Now we know the planet’s air would be poisonous, even if it we could cool it down.

A research team led by astronomers from University College London used the Hubble Space Telescope’s Wide Field Camera 3 to study variations in the spectral signature of light coming from 55 Cancri e’s parent star. By carefully analyzing the patterns in those spectral variations, and matching them up with the planet’s transit across the sun’s disk, the researchers were able to pull out the signature of the planet’s atmosphere from the starlight.

The result? 55 Cancri e’s atmosphere is dominated by hydrogen and helium.

“This is a very exciting result, because it’s the first time that we have been able to find the spectral fingerprints that show the gases present in the atmosphere of a super-Earth,” Angelos Tsiaras, a Ph.D. student at UCL, said in a news release. “The observations of 55 Cancri e’s atmosphere suggest that the planet has managed to cling on to a significant amount of hydrogen and helium from the nebula from which it originally formed.”

The findings have been accepted for publication in the Astrophysical Journal.
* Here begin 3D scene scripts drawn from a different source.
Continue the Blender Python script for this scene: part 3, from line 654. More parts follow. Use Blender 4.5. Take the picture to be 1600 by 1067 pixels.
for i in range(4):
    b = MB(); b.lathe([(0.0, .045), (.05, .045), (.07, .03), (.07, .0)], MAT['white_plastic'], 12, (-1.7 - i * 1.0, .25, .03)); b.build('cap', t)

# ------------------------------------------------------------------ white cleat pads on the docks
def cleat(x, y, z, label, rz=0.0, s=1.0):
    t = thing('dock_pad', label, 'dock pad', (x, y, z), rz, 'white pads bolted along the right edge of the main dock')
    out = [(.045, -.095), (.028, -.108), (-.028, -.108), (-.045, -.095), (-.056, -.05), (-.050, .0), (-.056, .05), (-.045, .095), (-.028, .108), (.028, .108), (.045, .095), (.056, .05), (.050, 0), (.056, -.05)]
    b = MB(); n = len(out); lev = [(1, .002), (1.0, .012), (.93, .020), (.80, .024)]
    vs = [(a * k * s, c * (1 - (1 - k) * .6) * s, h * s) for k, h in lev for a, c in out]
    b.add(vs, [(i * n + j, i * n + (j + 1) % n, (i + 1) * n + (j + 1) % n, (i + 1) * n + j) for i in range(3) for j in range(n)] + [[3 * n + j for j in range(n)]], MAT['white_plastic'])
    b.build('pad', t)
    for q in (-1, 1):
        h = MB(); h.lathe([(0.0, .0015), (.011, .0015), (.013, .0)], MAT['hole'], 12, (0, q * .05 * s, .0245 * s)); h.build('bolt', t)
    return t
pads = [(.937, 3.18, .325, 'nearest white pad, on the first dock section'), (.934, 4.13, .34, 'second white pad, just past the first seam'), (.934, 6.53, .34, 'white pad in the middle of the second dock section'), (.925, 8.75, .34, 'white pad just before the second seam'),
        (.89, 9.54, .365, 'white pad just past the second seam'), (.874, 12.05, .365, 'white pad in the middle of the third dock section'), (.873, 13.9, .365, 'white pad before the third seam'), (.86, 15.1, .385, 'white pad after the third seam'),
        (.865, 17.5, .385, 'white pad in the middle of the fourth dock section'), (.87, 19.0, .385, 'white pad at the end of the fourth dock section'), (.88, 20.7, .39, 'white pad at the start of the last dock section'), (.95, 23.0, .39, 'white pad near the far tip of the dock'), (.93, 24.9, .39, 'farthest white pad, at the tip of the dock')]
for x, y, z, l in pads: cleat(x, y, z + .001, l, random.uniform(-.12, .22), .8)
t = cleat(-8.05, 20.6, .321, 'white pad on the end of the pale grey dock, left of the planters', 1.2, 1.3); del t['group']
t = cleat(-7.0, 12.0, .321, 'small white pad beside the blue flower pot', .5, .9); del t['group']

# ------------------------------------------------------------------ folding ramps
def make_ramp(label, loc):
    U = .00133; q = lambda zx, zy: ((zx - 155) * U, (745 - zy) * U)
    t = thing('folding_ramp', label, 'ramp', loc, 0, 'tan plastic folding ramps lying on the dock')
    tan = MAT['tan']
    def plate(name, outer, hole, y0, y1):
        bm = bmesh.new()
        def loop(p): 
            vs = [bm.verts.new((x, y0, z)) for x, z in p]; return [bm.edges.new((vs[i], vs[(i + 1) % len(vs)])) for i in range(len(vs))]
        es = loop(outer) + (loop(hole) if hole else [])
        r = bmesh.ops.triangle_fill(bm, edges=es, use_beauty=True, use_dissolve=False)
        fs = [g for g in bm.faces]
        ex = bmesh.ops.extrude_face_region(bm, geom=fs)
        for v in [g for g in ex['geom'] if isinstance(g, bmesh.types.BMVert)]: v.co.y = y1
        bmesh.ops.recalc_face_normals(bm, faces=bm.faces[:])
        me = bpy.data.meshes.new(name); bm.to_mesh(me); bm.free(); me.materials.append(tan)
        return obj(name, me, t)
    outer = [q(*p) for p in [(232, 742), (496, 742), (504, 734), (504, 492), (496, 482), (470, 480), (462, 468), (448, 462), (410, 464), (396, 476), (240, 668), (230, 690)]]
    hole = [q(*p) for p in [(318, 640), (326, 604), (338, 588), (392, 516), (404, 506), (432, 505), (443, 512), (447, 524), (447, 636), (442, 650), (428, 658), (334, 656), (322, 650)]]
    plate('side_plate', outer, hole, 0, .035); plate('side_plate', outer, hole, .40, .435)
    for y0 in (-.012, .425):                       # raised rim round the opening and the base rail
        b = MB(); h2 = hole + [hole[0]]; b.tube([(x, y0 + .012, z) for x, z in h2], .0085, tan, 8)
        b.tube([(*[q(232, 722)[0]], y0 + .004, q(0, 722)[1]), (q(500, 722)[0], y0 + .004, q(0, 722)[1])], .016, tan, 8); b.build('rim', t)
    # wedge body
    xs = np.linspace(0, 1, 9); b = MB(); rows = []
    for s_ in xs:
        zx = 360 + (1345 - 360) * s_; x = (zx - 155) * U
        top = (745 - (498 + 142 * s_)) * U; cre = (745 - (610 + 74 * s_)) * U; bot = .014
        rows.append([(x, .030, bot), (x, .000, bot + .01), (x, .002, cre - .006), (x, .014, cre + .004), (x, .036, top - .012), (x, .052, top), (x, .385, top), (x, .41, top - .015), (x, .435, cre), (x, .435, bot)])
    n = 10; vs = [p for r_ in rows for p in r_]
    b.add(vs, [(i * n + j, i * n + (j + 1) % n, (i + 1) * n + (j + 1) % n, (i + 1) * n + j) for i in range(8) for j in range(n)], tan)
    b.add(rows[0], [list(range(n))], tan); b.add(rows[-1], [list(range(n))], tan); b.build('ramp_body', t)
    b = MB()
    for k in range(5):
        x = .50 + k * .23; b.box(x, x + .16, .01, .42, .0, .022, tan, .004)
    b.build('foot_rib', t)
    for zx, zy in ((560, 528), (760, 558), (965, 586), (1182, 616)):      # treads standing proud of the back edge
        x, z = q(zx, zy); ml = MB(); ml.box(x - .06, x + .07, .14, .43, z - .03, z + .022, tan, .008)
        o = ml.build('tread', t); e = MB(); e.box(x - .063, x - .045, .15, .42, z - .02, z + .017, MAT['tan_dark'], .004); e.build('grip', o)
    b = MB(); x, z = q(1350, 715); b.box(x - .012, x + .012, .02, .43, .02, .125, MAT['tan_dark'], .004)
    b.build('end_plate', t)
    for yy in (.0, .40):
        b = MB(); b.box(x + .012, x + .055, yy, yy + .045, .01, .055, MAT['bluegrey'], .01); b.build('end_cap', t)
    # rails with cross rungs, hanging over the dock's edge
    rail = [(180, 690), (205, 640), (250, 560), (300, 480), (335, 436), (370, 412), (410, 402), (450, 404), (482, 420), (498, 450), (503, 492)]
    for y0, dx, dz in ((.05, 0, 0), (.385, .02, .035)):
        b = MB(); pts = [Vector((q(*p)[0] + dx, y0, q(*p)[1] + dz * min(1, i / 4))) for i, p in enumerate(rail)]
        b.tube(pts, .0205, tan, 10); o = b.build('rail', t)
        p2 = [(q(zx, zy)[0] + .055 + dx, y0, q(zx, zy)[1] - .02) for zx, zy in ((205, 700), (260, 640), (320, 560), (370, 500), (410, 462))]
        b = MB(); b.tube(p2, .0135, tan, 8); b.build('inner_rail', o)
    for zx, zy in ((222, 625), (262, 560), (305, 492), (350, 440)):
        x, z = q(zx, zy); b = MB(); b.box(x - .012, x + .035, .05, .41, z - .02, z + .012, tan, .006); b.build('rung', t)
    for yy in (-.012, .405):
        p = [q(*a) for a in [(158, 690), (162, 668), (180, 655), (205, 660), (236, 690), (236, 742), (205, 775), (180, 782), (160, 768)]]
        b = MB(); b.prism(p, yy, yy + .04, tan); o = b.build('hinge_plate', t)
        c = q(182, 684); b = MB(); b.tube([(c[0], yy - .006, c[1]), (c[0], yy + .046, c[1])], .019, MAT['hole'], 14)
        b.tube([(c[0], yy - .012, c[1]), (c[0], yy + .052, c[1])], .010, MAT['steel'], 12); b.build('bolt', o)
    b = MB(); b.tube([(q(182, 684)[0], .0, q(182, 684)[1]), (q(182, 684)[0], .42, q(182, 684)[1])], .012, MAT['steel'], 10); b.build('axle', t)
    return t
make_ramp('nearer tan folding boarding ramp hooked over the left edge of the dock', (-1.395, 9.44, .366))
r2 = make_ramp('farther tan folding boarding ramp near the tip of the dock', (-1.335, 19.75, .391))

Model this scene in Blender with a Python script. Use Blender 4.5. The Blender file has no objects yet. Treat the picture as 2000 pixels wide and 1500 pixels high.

Other astronomers have observed super-Earths closely enough to produce information about their atmospheres, including findings that suggest there are clouds in those atmospheres. But the European Space Agency’s Hubble team says those earlier studies weren’t able to get the spectral data that the UCL-led team got.

Previous analyses of exoplanetary atmosphere have sometimes turned up evidence of water vapor. That’s not the case here. However, there are hints of another exotic gas, hydrogen cyanide, which is typically associated with carbon-rich environments.

“If the presence of hydrogen cyanide and other molecules is confirmed in a few years time by the next generation of infrared telescopes, it would support the theory that this planet is indeed carbon-rich and a very exotic place,” UCL astronomer Jonathan Tennyson said. “Although hydrogen cyanide, or prussic acid, is highly poisonous, so it is perhaps not a planet I would like to live on!”

Some astronomers have proposed that super-Earths, which are defined as planets with a mass one to 10 times greater than Earth’s, would be superior places for life to develop. The latest results show that’s not necessarily so.

In addition to Tsiaras and Tennyson, the authors of “Detection of an Atmosphere Around the Surface of Super-Earth 55 Cancri b” include M. Rocchetto, I. P. Waldmann, O. Venot, R. Varley, G. Morello, G. Tinetti, E. J. Barton and S. N. Yurchenko.